Layer 2 blockchains are considered scaling solutions built on top of a Layer 1 blockchain. They are designed to solve the blockchain trilemma. Although Layer 2 blockchains operate separately from Layer 1 blockchains, they are designed to inherit its security guarantees.
Ethereum and Bitcoin are the most well-known Layer 1 blockchains today. They act as the foundation on which Layer 2 blockchains are built. These solutions can speed up transaction processing while ensuring that costs on Layer 1 remain low. In the case of Arbitrum, our products are designed to scale the Ethereum blockchain.
The different types of layer 2s
Not all Layer 2s are built the same, but they most commonly come as either a blockchain rollup or an AnyTrust chain.
Breaking down blockchain rollups
The purpose of rollups is to reduce the computation load of the Layer 1 blockchain and increase transaction throughput. Rollups are designed to process transactions “offchain” separately from the Layer 1 blockchain. These transactions are rolled up into batches and submitted onto the Layer 1 blockchain as one data piece. The Layer 1 blockchain will then add the data to its “block” and confirm it.
There are two predominant rollups in the blockchain technology space today: optimistic rollups and zero-knowledge (zk) rollups.
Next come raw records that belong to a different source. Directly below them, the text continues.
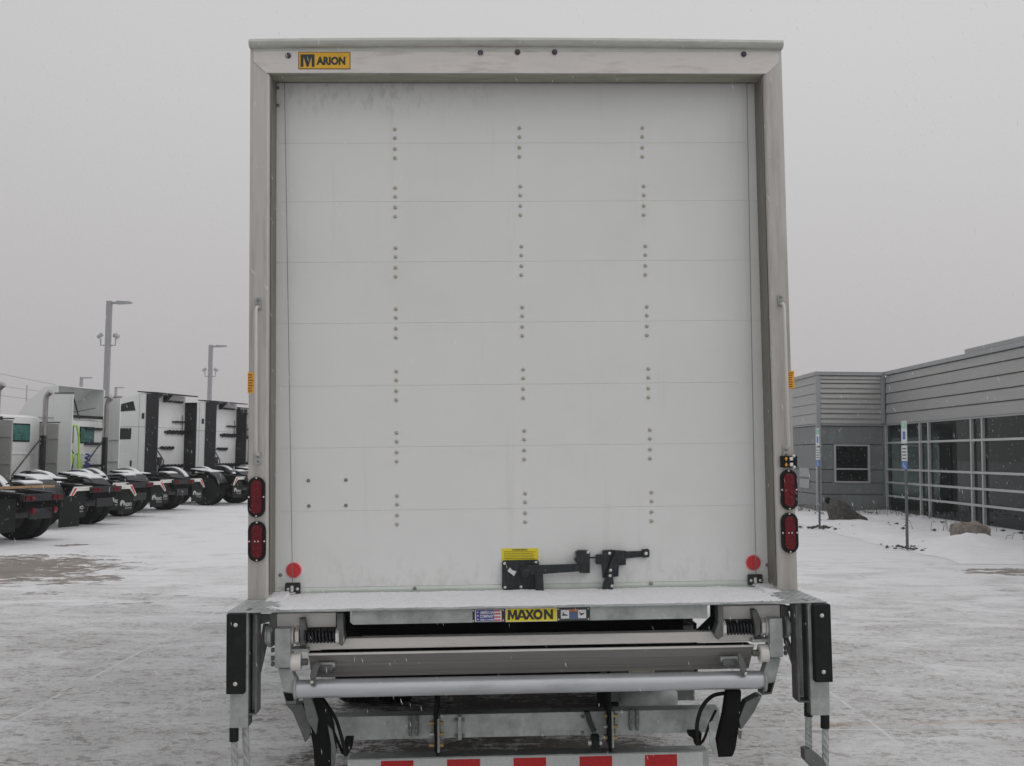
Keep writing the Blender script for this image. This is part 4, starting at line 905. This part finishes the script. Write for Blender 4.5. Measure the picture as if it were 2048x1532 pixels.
for q in range(4): ob('small_print', MB().box(xl(1140, ys_, 1230), xl(1154, ys_, 1230), ys_ - .0036, ys_ - .0031, zc - .016 + q * .006, zc - .0135 + q * .006), M_sblue, dI)
for px in (946.8, 1006.5, 1116.8, 1176.5):
    for d in (-.021, .021): link('rivet', me_sc, sk, (xl(px, ys_, 1230), ys_ - .002, zc + d)).scale = (.5, .5, .5)

# bumper stops at both ends
poly('stiffener_plate', [(1421, 1209), (1438, 1209), (1438, 1263), (1390, 1263), (1421, 1233)], FYL + .17, FYL + .18, M_under, T, 0)
poly('stiffener_plate', [(684, 1226), (700, 1226), (700, 1252), (730, 1278), (684, 1278)], FYL + .17, FYL + .18, M_under, T, 0)
for a_, b_, c_, d_ in ((600, 1240, 690, 1296), (1436, 1225, 1524, 1280)): rbox('spring_back_plate', a_, b_, c_, d_, FYL + .20, FYL + .205, M_galvd)
def end_stop(xs, tops, s):
    """xs: photo columns (block0, block1, web0, web1, ch0, ch1) ; tops: (top, block bottom, plate bottom)"""
    tp, bb, pb = tops; ya = FYL - .03
    bk = rbox('bumper_block', xs[0], tp + 6, xs[1], bb, ya, FYL + .012, M_rubber, T, .005)
    xc = (xl(xs[0], ya, 1300) + xl(xs[1], ya, 1300)) / 2
    for py in (tp + 28, bb - 21): link('bolt', me_sc, bk, (xc - .002 * s, ya - .001, P((xs[0] + xs[1]) / 2, py, ya)[1])).scale = (1.25, 1.25, 1.25)
    pl = rbox('bracket_plate', min(xs[0] + 8, xs[2]) if s < 0 else xs[2], tp, xs[3] if s < 0 else xs[1] - 7, pb, FYL + .0125, FYL + .022, M_galv, T)
    x0, x1, z0, z1 = RC(min(xs[2], xs[3]), tp, max(xs[2], xs[3]), pb, FYL)
    ob('bracket_web', MB().box(x0, x1, FYL + .0225, FYL + .09, z0, z1), M_galvd, T, .002)
    x0, x1, z0, z1 = RC(min(xs[4], xs[5]), tp, max(xs[4], xs[5]), pb - 30, FYL + .03)
    ch = ob('stop_channel', MB().box(x0, x1, FYL + .10, FYL + .106, z0, ZD - .014), M_galv, T, .002)
    xi = x1 if s < 0 else x0
    ob('flange', MB().box(xi - .004, xi + .004, FYL + .02, FYL + .10, z0, ZD - .014), M_galvd, ch)
    ob('flange', MB().box(x0, x1, FYL + .02, FYL + .10, z0 - .006, z0), M_galvd, ch)
end_stop((452, 488, 488, 496, 496, 513), (1222, 1389, 1456), -1)
end_stop((1629.5, 1664, 1619, 1627, 1594, 1619), (1203, 1365, 1431), 1)
poly('deck_gusset', [(490, 1228), (556, 1228), (540, 1243), (516, 1250), (497, 1265)], FYL + .12, FYL + .13, M_galvd, T, 0)
poly('deck_gusset', [(1575, 1211), (1622, 1210), (1622, 1245), (1592, 1226), (1575, 1222)], FYL + .12, FYL + .13, M_galvd, T, 0)
poly('diagonal_brace', [(526, 1248), (536, 1248), (535, 1282), (516, 1368), (511, 1375), (511, 1332)], FYL + .14, FYL + .16, M_galvd, T)
poly('diagonal_brace', [(1566, 1270), (1576, 1272), (1596, 1325), (1597, 1350), (1590, 1345)], FYL + .14, FYL + .16, M_galvd, T)
# hanging wire ropes with black sleeves and the folded step they carry
def rope(px, y0, y1, yl, sleeve):
    (xa, za), (xb, zb) = P(px[0], y0, yl), P(px[1], y1, yl)
    g = MB(); N_ = 46
    for k in range(3):                       # three laid strands
        pts = []
        for i in range(N_ + 1):
            f = i / N_; a = f * 18 + k * 2.094; pts.append((xa + (xb - xa) * f + .0065 * math.cos(a), yl + .0065 * math.sin(a), za + (zb - za) * f))
        g.tube(pts, .0085, 7)
    r_ = ob('step_cable', g, M_galv, T, 0, True)
    if sleeve:
        (x1, z1), (x2, z2) = P(px[0], sleeve[0], yl), P(px[0], sleeve[1], yl)
        ob('sleeve', MB().tube([(x1, yl, z1), (x2, yl, z2)], .0185, 14), M_rubber, r_, 0, True)
rope((468, 471), 1456, 1600, FYL + .03, (1455, 1482)); rope((490, 497), 1440, 1600, FYL + .07, None)
rope((1617, 1617.5), 1425, 1510, FYL + .07, (1400, 1432)); rope((1650, 1652), 1432, 1560, FYL + .03, (1430, 1456))
poly('step_link', [(1609, 1500), (1622, 1498), (1640, 1512), (1657, 1530), (1660, 1556), (1632, 1545), (1610, 1522)], FYL + .02, FYL + .08, M_galvd, T, .006)
poly('step_link', [(458, 1560), (504, 1552), (508, 1585), (458, 1590)], FYL + .02, FYL + .08, M_galvd, T, .006)

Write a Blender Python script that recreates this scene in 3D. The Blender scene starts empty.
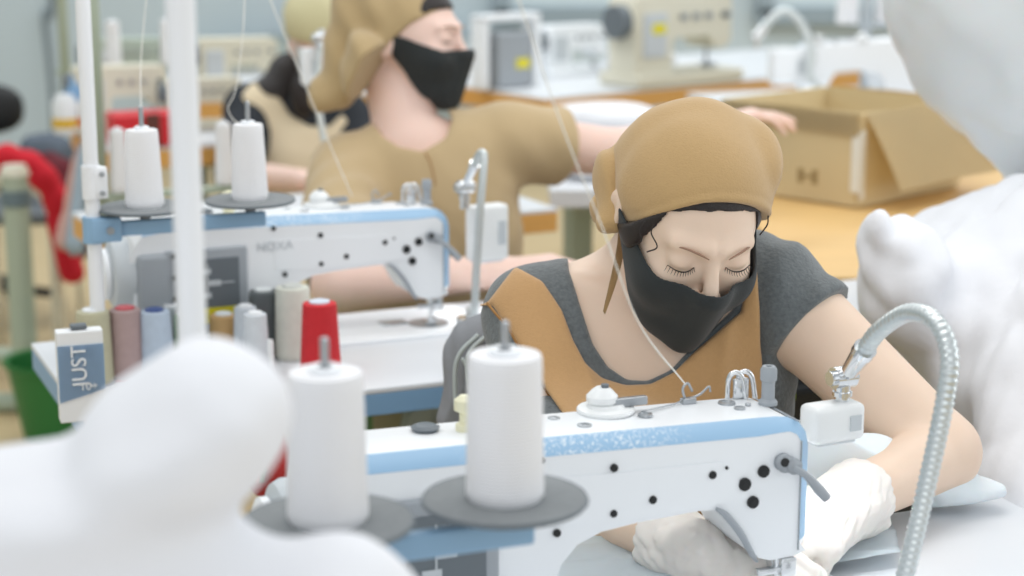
import bpy, bmesh, math, random
import numpy as np
from math import sin, cos, pi, radians, tan
from mathutils import Vector, Matrix, Euler
random.seed(7)
S = bpy.context.scene
COL = S.collection

# ------------------------------------------------------------ camera, world, lights, exposure
PITCH = radians(12.5); FPX = 1900.0; CAMH = 1.42
cam_d = bpy.data.cameras.new('camera'); cam = bpy.data.objects.new('camera', cam_d); COL.objects.link(cam)
cam.location = (0, 0, CAMH); cam.rotation_euler = (pi/2-PITCH, 0, 0)
cam_d.sensor_width = 36; cam_d.lens = FPX/1024*36; cam_d.clip_start = .05
cam_d.dof.use_dof = True; cam_d.dof.focus_distance = 1.93; cam_d.dof.aperture_fstop = 4.0
S.camera = cam
w = bpy.data.worlds.new('world'); S.world = w; w.use_nodes = True
bg = w.node_tree.nodes['Background']; bg.inputs[0].default_value = (.93, .97, 1, 1); bg.inputs[1].default_value = .76
S.view_settings.view_transform = 'Standard'; S.view_settings.look = 'None'
S.view_settings.exposure = 0.0; S.view_settings.gamma = 1; S.view_settings.use_curve_mapping = False
def area(name, loc, size, power, rot=(0,0,0), col=(1,1,1)):
    l = bpy.data.lights.new(name, 'AREA'); l.shape = 'RECTANGLE'; l.size, l.size_y = size; l.energy = power; l.color = col
    o = bpy.data.objects.new(name, l); o.location = loc; o.rotation_euler = rot; COL.objects.link(o); return o
area('ceiling_light', (-.6, 1.6, 3.1), (3.0, .5), 20, (0,0,radians(20)), (1,.98,.95))
area('ceiling_light', (1.2, 3.4, 3.1), (3.0, .5), 24, (0,0,radians(20)), (1,.99,.97))
area('ceiling_light', (-1.2, 5.6, 3.1), (3.5, .6), 44, (0,0,radians(20)), (.97,1,1))
area('ceiling_light', (1.8, 7.0, 3.1), (3.5, .6), 44, (0,0,radians(20)), (.97,1,1))
area('window_daylight', (-.4, -2.6, 1.9), (4.5, 2.2), 28, (radians(84), 0, 0), (.96,.98,1))  # added soft fill behind the camera, brightens surfaces facing it; no window there
area('window_daylight', (3.6, 2.2, 1.9), (2.6, 1.6), 30, (0, radians(80), 0), (.94,.98,1))  # soft area light from the right, out of view

F_ = np.array([0, cos(PITCH), -sin(PITCH)]); U_ = np.array([0, sin(PITCH), cos(PITCH)]); C_ = np.array([0, 0, CAMH])
def ray(x, y): return F_ + (x-512)/FPX*np.array([1., 0, 0]) - (y-288)/FPX*U_
def W(x, y, d): return C_ + d*ray(x, y)          # point seen at (x, y), d metres along the view axis
def WZ(x, y, z): r = ray(x, y); return C_ + r*(z-CAMH)/r[2]
def V(p): return Vector([float(q) for q in p])
ANG = radians(23)
Uv = np.array([cos(ANG), sin(ANG), 0]); Vv = np.array([-sin(ANG), cos(ANG), 0])

# ------------------------------------------------------------ materials
def lin(c):
    return tuple(((v/255)/12.92 if v/255 <= .04045 else ((v/255+.055)/1.055)**2.4) for v in c)
MATS = {}
def mat(name, col, rough=.6, metal=0, bump=0, bscale=200, var=0, vscale=30, trans=0, sheen=0, sss=0, spec=.5, stretch=None, wave=None, alpha=1, emit=0):
    if name in MATS: return MATS[name]
    m = bpy.data.materials.new(name); m.use_nodes = True; nt = m.node_tree; b = nt.nodes['Principled BSDF']
    c = lin(col) + (1,)
    b.inputs['Base Color'].default_value = c; b.inputs['Roughness'].default_value = rough; b.inputs['Metallic'].default_value = metal
    b.inputs['Specular IOR Level'].default_value = spec
    if trans: b.inputs['Transmission Weight'].default_value = trans
    if alpha < 1: b.inputs['Alpha'].default_value = alpha
    if sheen: b.inputs['Sheen Weight'].default_value = sheen; b.inputs['Sheen Roughness'].default_value = .6
    if sss:
        b.inputs['Subsurface Weight'].default_value = sss; b.inputs['Subsurface Scale'].default_value = .012
        b.inputs['Subsurface Radius'].default_value = (1, .45, .3)
    if emit: b.inputs['Emission Color'].default_value = c; b.inputs['Emission Strength'].default_value = emit
    tc = nt.nodes.new('ShaderNodeTexCoord'); src = tc.outputs['Object']
    if stretch:
        mp = nt.nodes.new('ShaderNodeMapping'); mp.inputs['Scale'].default_value = stretch; nt.links.new(src, mp.inputs[0]); src = mp.outputs[0]
    if var:
        n = nt.nodes.new('ShaderNodeTexNoise'); n.inputs['Scale'].default_value = vscale; n.inputs['Detail'].default_value = 6
        nt.links.new(src, n.inputs['Vector'])
        mx = nt.nodes.new('ShaderNodeMix'); mx.data_type = 'RGBA'
        mx.inputs['A'].default_value = tuple(v*(1-var) for v in c[:3])+(1,); mx.inputs['B'].default_value = tuple(min(1, v*(1+var)) for v in c[:3])+(1,)
        nt.links.new(n.outputs['Fac'], mx.inputs['Factor']); nt.links.new(mx.outputs['Result'], b.inputs['Base Color'])
    if bump:
        n = nt.nodes.new('ShaderNodeTexNoise'); n.inputs['Scale'].default_value = bscale; n.inputs['Detail'].default_value = 3
        nt.links.new(src, n.inputs['Vector'])
        h = n.outputs['Fac']
        if wave:
            wv = nt.nodes.new('ShaderNodeTexWave'); wv.wave_type = 'BANDS'; wv.bands_direction = 'Z'; wv.inputs['Scale'].default_value = wave
            wv.inputs['Distortion'].default_value = .6; nt.links.new(src, wv.inputs['Vector']); h = wv.outputs['Fac']
        bp = nt.nodes.new('ShaderNodeBump'); bp.inputs['Strength'].default_value = bump; bp.inputs['Distance'].default_value = .002
        nt.links.new(h, bp.inputs['Height']); nt.links.new(bp.outputs['Normal'], b.inputs['Normal'])
    MATS[name] = m; return m
def worn_blue():
    m = mat('worn blue stripe', (150, 186, 216), .45)
    nt = m.node_tree; b = nt.nodes['Principled BSDF']
    tc = nt.nodes.new('ShaderNodeTexCoord'); n = nt.nodes.new('ShaderNodeTexNoise'); n.inputs['Scale'].default_value = 300; n.inputs['Detail'].default_value = 6
    cr = nt.nodes.new('ShaderNodeValToRGB'); cr.color_ramp.elements[0].position = .5; cr.color_ramp.elements[1].position = .7
    sep = nt.nodes.new('ShaderNodeSeparateXYZ'); g = nt.nodes.new('ShaderNodeMapRange'); g.inputs[1].default_value = -.11; g.inputs[2].default_value = -.16
    g2 = nt.nodes.new('ShaderNodeMapRange'); g2.inputs[1].default_value = -.34; g2.inputs[2].default_value = -.29
    mm = nt.nodes.new('ShaderNodeMath'); mm.operation = 'MULTIPLY'; m2 = nt.nodes.new('ShaderNodeMath'); m2.operation = 'MULTIPLY'
    mx = nt.nodes.new('ShaderNodeMix'); mx.data_type = 'RGBA'
    mx.inputs['A'].default_value = lin((150, 186, 216))+(1,); mx.inputs['B'].default_value = lin((222, 232, 240))+(1,)
    L = nt.links.new
    L(tc.outputs['Object'], n.inputs['Vector']); L(n.outputs['Fac'], cr.inputs[0]); L(tc.outputs['Object'], sep.inputs[0])
    L(sep.outputs['X'], g.inputs[0]); L(sep.outputs['X'], g2.inputs[0]); L(g.outputs[0], mm.inputs[0]); L(g2.outputs[0], mm.inputs[1])
    L(mm.outputs[0], m2.inputs[0]); L(cr.outputs[0], m2.inputs[1]); L(m2.outputs[0], mx.inputs['Factor']); L(mx.outputs['Result'], b.inputs['Base Color'])
    return m
M_enamel = mat('white enamel', (240, 243, 246), .35)
M_stripe = worn_blue()
M_blue = mat('blue lacquer', (140, 176, 206), .45)
M_edge = mat('blue table edge', (128, 166, 200), .5)
M_top = mat('white laminate', (222, 225, 229), .3)
M_chrome = mat('chrome', (222, 224, 226), .16, 1)
M_steel = mat('brushed steel', (170, 174, 178), .35, .9)
M_grey = mat('grey plastic', (158, 164, 170), .5)
M_dgrey = mat('dark grey plastic', (104, 112, 118), .55)
M_lgrey = mat('light grey plastic', (196, 202, 206), .5)
M_black = mat('black plastic', (26, 28, 30), .5)
M_felt = mat('grey felt', (134, 138, 140), .95, bump=.6, bscale=300, var=.12, vscale=120)
M_thread = mat('white thread', (238, 238, 240), .85, bump=.35, wave=120, sheen=.2)
M_pole = mat('white painted tube', (236, 238, 241), .4)
M_cloth = mat('white nonwoven cloth', (231, 232, 236), .9, bump=.5, bscale=34)
M_clear = mat('frosted plastic', (246, 248, 248), .3, trans=.12)
M_wood = mat('plywood', (222, 184, 122), .5, var=.12, vscale=6, stretch=(1, 8, 1))
M_ply = mat('plywood edge', (222, 168, 92), .5, var=.12, vscale=10, stretch=(1, 1, 12))
M_card = mat('corrugated cardboard', (212, 194, 154), .85, var=.06, vscale=8)
M_cream = mat('cream enamel', (218, 214, 196), .45)
M_sage = mat('sage painted tube', (172, 184, 166), .5)
M_skin = mat('skin', (230, 204, 182), .5, sss=.10, bump=.05, bscale=400, var=.05, vscale=25)
M_skin2 = mat('skin rosy', (234, 202, 188), .55, sss=.1)
M_hair = mat('dark hair', (34, 26, 24), .45, bump=.8, bscale=60, stretch=(14, 2, 14))
M_brow = mat('brow hair', (150, 118, 98), .8)
M_lash = mat('lash hair', (30, 24, 22), .7)
M_mask = mat('black mask fabric', (36, 41, 42), .9, bump=.25, bscale=700, sheen=.1)
M_scarf = mat('mustard cotton', (184, 151, 102), .92, bump=.35, bscale=500, var=.05, vscale=250, sheen=.25)
M_vest = mat('ochre cotton', (190, 149, 100), .92, bump=.35, bscale=500, var=.06, vscale=260, sheen=.2)
M_seam = mat('ochre seam', (158, 116, 68), .92)
M_tee = mat('heather grey knit', (96, 102, 104), .95, bump=.6, bscale=300, var=.45, vscale=240, sheen=.25)
M_olive = mat('sand cotton', (190, 166, 126), .92, bump=.25, bscale=500, sheen=.2)
M_pale = mat('pale sand cotton', (222, 206, 176), .92)
M_dark = mat('dark knit', (44, 48, 54), .95)
M_glove = mat('milky latex', (243, 238, 232), .35, sss=.1, alpha=.84)

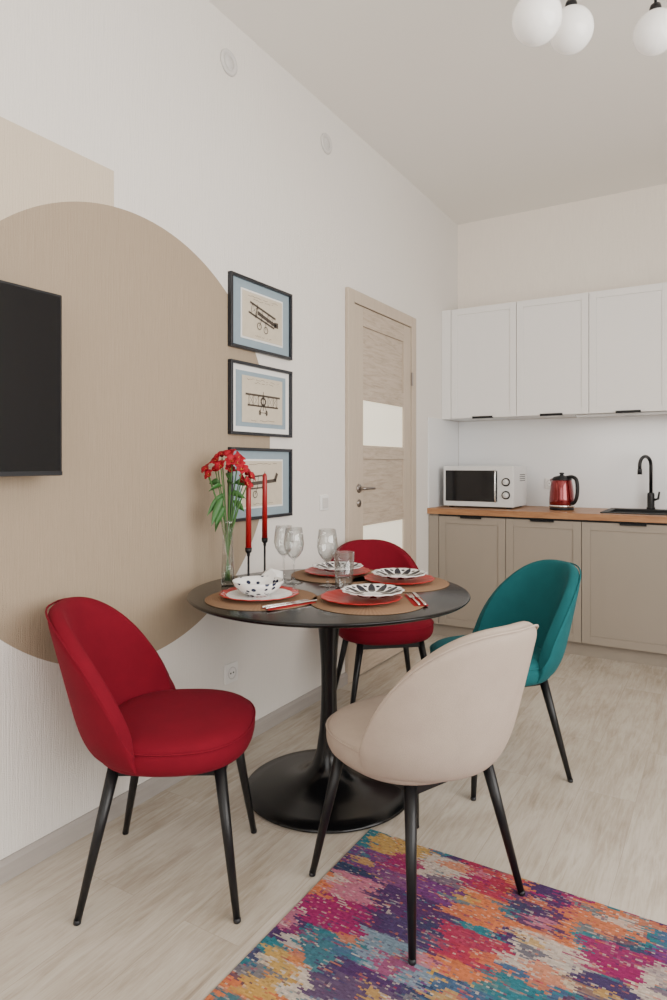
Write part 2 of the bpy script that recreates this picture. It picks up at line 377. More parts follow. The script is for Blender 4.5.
# ---------------------------------------------------------------- wall fittings
def vent(n,y,z):
    lathe(n,[(0,0),(.053,0),(.053,.006),(.049,.010),(.034,.011),(.032,.006),(.030,.006),(.028,.010),(0,.011)],M_vent,None,40,(0,y,z),(0,pi/2,0))
vent('round_vent_cap',2.155,2.94); vent('round_vent_cap',2.95,2.93)
ls=empty('light_switch')
box('plate',0,.010,2.885,2.965,.98,1.06,M_wplast,ls,.004); box('rocker',.010,.015,2.898,2.952,.993,1.047,M_vent,ls,.003)
def outlet_wall(y,z):
    e=empty('power_outlet')
    box('plate',0,.012,y-.042,y+.042,z-.042,z+.042,M_wplast,e,.004)
    lathe('socket',[(0,.004),(.021,.004),(.023,.012),(.026,.012),(.027,0)],M_vent,e,32,(.004,y,z),(0,pi/2,0))
    boxes('pins',[(.009,.0145,y-.012,y-.006,z-.003,z+.003),(.009,.0145,y+.006,y+.012,z-.003,z+.003)],M_dark,e)
outlet_wall(2.165,.33)

# ---------------------------------------------------------------- TV
tv=empty('television')
ty0,ty1,tz0,tz1=.312,1.262,1.188,1.732
box('cabinet',.068,.108,ty0,ty1,tz0,tz1,M_blackp,tv,.004)
box('screen',.108,.1095,ty0+.008,ty1-.008,tz0+.014,tz1-.008,M_screen,tv)
box('bezel_bottom',.108,.111,ty0+.002,ty1-.002,tz0+.001,tz0+.013,M_blackp,tv)
box('rear_housing',.040,.069,ty0+.2,ty1-.2,tz0+.05,tz1-.2,M_blackp,tv,.01)
box('wall_bracket',0,.041,ty0+.33,ty1-.33,tz0+.12,tz1-.25,M_blackp,tv)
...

The Arbitrum Rollup, our flagship product that has been implemented by Arbitrum One, is an optimistic rollup focused on minimizing trust assumptions and scaling Ethereum.
Optimistic rollups
Optimistic rollups assume that all bundled transactions are valid by default unless proven otherwise, thus being “optimistic.” This type of rollup uses fraud-proof mechanisms and a challenging period to ensure the validity of each transaction.
When it comes to withdrawing funds, users will have to wait a few days (usually around one week on Arbitrum One) or pay a small fee before they can access their funds from the rollup.
Zero knowledge rollups
Unlike optimistic rollups, zk rollups rely on a mathematical proof mechanism that verifies that a piece of information is accurate without revealing its contents. Once the information is proven to be accurate, the rollup will submit validity proofs via smart contracts to the parent blockchain, verifying the transaction.
It is important to note that zk rollups are still in their infancy and are difficult to implement while remaining decentralized.
AnyTrust
An AnyTrust chain is a Layer 2 chain within the Arbitrum ecosystem to improve scalability while maintaining data availability guarantees.
These blockchains can finalize and settle transactions without the main chain, making them much faster and more affordable. However, they introduce additional trust assumptions and are often more suited to projects building social networks or gaming products.
Unlike traditional Arbitrum rollups, which rely on Ethereum’s Layer 1 (L1) to post all transaction data in compressed form, AnyTrust chains offload this data availability responsibility to an external Data Availability Committee (DAC). This approach significantly reduces costs while still ensuring that data remains accessible when needed.